The move comes as Facebook faces heightened scrutiny for sharing up to 87 million users’ data with Cambridge Analytica, a political-consulting firm that used the information to target users with political ads during the 2016 election.
In making the announcement, Larry Kramer, Hewlett’s president, noted the foundation’s and Facebook’s shared Silicon Valley pedigree.
“This is a critical first-step toward a deeper understanding of how social media is used to sow distrust and spread disinformation that threatens American democracy,” Kramer said in a statement. “We recognize, given our own institutional heritage, that Silicon Valley leaders with high ideals who pledge and maintain an enduring commitment to the public interest can make a profound and long-lasting contribution to society.”
Independence Is Key
In addition to Hewlett, participating donors include the Alfred P. Sloan, Charles Koch, John. S. and James. L. Knight, and Laura and John Arnold foundations; the Democracy Fund; and the Omidyar Network. The organizations declined to disclose how much money they will devote to the research.
The collaboration follows a $10 million commitment Hewlett made in late March to study digital disinformation and fake news.
The new funding will establish a research committee, members of which have yet to be named, that will set priorities for research questions. The work will be managed by the nonprofit, nonpartisan Social Science Research Council. Kramer said the arrangement will ensure the effort’s independence.
“We are not naive, and we understand the risks in working closely with a for-profit company whose business model may be threatened by the results of the research,” he said. “We believe the protections that have been put in place, with Facebook’s support, adequately ensure both the importance of the questions to be asked and the independence of the work that attempts to answer them.”
Wider Effort
The Facebook research is part of a much wider effort by foundations to squelch fake news. Since 2016, grant makers have poured nearly $1 billion into newsrooms, universities, and think tanks that support media research and practice, according to figures compiled by the Foundation Center.

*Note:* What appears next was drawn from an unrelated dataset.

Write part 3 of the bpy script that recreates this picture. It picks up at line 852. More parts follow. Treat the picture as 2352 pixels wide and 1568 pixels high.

Some of the money, like the $10 million Hewlett research initiative, focuses on the use of social-media platforms to disseminate propaganda.
The Knight Foundation, with its history rooted in the Knight newspaper empire, has long been active in improving news quality. In 2016, shortly after the presidential election, Knight supplied $1.5 million in matching grants to more than 50 media organizations to combat “fake news.” Last year the foundation launched its $2.5 million Trust, Media, and Democracy project to strengthen the role of journalism in democracy and find ways to curb the proliferation of misinformation on the internet.
Knight, along with the Democracy Fund, Craig Newmark Philanthropies, Google, and the Markkula Foundation, also supports the Trust Project, a consortium of newsrooms that is developing “trust indicators” to help readers understand more about the organizations that deliver their news.
Other big grant makers, like the MacArthur Foundation, have focused on improving the quality of news being produced and ensuring that people in marginalized communities have a platform to tell their stories to the broader public. This year, MacArthur plans to spend $26 million on journalism grants.